What is needed. Restate word for word the lines of the data below, from the first through the one that has "R = math.radians".

[Rows from a 3D scene dataset]
·····

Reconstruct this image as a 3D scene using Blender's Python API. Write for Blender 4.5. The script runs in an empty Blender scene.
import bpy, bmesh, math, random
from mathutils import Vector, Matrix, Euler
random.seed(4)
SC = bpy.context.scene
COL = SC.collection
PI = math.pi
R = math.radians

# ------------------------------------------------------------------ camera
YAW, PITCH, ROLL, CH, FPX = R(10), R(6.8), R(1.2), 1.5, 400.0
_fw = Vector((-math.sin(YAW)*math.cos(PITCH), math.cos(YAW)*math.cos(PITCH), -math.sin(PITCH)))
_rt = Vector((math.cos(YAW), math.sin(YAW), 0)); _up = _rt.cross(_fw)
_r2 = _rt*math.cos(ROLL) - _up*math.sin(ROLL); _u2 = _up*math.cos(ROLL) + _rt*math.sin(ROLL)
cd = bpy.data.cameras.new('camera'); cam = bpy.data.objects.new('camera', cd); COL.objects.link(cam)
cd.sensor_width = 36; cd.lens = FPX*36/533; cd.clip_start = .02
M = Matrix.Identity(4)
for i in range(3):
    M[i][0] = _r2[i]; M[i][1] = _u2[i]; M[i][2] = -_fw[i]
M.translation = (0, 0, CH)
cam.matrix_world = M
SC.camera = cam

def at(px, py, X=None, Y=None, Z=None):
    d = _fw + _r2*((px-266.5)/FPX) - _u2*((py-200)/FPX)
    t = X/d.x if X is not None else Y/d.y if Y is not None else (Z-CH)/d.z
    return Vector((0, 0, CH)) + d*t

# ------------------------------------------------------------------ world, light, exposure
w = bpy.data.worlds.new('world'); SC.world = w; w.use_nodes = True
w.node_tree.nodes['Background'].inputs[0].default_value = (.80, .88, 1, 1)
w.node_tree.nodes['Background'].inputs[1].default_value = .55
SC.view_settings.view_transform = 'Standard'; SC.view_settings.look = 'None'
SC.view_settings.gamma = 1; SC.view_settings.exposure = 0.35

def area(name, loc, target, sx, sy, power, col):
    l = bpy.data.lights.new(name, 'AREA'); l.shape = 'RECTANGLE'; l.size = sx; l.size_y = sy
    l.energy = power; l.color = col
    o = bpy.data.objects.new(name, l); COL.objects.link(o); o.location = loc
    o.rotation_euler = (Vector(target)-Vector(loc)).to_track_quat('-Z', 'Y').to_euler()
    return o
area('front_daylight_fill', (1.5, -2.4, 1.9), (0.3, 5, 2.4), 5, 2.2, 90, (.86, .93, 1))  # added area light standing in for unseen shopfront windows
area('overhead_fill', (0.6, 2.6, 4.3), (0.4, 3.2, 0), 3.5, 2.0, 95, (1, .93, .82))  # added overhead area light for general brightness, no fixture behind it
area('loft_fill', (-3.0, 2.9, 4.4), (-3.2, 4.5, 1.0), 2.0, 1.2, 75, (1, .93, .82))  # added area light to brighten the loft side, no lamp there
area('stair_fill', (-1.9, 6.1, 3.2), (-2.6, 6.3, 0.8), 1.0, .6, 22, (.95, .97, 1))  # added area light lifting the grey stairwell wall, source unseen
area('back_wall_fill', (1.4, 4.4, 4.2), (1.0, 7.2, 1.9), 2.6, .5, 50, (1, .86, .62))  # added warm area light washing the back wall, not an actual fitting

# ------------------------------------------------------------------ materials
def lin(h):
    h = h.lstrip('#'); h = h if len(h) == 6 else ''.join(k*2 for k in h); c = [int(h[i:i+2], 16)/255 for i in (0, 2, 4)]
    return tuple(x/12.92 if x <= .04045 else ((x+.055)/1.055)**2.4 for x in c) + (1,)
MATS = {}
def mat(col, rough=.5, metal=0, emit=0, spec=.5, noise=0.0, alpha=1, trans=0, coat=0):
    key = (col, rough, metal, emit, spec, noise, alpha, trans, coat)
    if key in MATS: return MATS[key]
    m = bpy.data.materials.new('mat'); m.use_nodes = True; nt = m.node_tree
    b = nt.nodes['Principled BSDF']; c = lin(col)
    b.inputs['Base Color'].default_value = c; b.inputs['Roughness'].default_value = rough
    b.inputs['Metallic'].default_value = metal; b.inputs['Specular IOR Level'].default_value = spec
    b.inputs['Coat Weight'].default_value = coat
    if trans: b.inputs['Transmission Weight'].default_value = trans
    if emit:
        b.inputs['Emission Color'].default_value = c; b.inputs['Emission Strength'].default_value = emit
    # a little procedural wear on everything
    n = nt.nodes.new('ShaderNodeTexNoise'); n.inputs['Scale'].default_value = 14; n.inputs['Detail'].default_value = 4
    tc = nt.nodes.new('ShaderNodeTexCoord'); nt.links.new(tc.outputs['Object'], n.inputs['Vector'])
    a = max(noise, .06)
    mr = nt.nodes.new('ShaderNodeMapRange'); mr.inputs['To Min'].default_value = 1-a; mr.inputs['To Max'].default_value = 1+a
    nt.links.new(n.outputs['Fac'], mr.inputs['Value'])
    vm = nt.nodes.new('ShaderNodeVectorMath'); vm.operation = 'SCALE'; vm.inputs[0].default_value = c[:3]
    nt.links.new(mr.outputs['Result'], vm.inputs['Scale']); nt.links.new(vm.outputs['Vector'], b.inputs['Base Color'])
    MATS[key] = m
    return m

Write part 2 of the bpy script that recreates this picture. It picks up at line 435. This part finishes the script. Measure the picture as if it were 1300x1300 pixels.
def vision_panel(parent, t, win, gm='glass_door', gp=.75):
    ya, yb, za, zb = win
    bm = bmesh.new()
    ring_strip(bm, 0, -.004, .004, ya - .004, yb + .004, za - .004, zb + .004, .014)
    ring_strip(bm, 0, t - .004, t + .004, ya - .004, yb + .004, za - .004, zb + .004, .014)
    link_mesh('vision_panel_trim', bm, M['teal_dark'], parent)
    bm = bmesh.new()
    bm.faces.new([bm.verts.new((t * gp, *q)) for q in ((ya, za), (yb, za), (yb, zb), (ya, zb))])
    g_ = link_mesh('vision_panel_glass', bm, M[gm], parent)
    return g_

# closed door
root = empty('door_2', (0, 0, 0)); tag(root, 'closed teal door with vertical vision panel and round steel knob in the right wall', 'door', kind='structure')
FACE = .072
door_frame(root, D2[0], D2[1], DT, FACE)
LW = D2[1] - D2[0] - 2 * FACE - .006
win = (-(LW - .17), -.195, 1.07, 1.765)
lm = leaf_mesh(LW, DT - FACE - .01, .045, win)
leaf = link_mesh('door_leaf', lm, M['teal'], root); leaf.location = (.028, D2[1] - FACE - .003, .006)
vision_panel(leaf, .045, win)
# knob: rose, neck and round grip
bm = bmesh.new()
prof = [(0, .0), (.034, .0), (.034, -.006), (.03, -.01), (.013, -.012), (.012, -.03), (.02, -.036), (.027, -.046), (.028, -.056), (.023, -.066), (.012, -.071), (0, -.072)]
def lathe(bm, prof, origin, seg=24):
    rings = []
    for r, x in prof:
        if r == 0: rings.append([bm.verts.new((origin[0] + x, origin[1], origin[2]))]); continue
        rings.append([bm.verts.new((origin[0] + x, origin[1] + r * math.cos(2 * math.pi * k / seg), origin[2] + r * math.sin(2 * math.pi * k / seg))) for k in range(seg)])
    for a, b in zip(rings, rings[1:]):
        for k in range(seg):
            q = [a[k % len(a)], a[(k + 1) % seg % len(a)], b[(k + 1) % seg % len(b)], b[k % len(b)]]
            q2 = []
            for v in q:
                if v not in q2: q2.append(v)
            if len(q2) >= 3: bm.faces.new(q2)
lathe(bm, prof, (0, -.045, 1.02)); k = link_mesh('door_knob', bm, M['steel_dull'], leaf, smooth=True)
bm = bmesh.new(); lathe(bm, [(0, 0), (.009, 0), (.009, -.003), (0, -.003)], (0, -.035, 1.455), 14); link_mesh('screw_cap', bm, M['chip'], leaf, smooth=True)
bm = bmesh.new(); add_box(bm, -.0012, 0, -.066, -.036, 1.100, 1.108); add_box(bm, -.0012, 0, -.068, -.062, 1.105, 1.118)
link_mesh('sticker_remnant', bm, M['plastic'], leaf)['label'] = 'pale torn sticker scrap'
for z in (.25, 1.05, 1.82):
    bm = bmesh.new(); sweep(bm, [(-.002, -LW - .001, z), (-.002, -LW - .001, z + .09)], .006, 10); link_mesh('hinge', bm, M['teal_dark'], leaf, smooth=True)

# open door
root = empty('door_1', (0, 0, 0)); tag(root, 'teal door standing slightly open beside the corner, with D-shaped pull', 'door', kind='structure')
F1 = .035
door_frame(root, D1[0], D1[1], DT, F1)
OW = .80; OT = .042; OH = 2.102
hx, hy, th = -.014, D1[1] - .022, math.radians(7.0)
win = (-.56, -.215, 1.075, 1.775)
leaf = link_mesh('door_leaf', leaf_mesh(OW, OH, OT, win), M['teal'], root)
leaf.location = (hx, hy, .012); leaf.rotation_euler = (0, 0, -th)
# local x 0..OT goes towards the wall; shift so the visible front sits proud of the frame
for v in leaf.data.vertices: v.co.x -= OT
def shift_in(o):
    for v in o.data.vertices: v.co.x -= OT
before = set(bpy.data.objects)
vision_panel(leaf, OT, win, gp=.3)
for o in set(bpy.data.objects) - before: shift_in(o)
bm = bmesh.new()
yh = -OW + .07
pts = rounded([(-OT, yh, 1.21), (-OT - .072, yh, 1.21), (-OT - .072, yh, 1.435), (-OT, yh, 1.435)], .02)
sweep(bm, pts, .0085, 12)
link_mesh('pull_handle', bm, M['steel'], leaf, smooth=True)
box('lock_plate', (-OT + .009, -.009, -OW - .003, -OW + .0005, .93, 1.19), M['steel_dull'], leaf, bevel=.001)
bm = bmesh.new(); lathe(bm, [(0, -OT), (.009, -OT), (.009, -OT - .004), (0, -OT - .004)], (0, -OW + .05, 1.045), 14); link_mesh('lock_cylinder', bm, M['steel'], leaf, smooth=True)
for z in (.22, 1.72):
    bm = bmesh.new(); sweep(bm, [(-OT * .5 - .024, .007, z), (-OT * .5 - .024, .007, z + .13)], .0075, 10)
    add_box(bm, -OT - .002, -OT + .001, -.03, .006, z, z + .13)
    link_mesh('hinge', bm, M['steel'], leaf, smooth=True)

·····

Task answer.
Reconstruct this image as a 3D scene using Blender's Python API. Write for Blender 4.5. The script runs in an empty Blender scene.
import bpy, bmesh, math, random
from mathutils import Vector, Matrix, Euler
random.seed(4)
SC = bpy.context.scene
COL = SC.collection
PI = math.pi
R = math.radians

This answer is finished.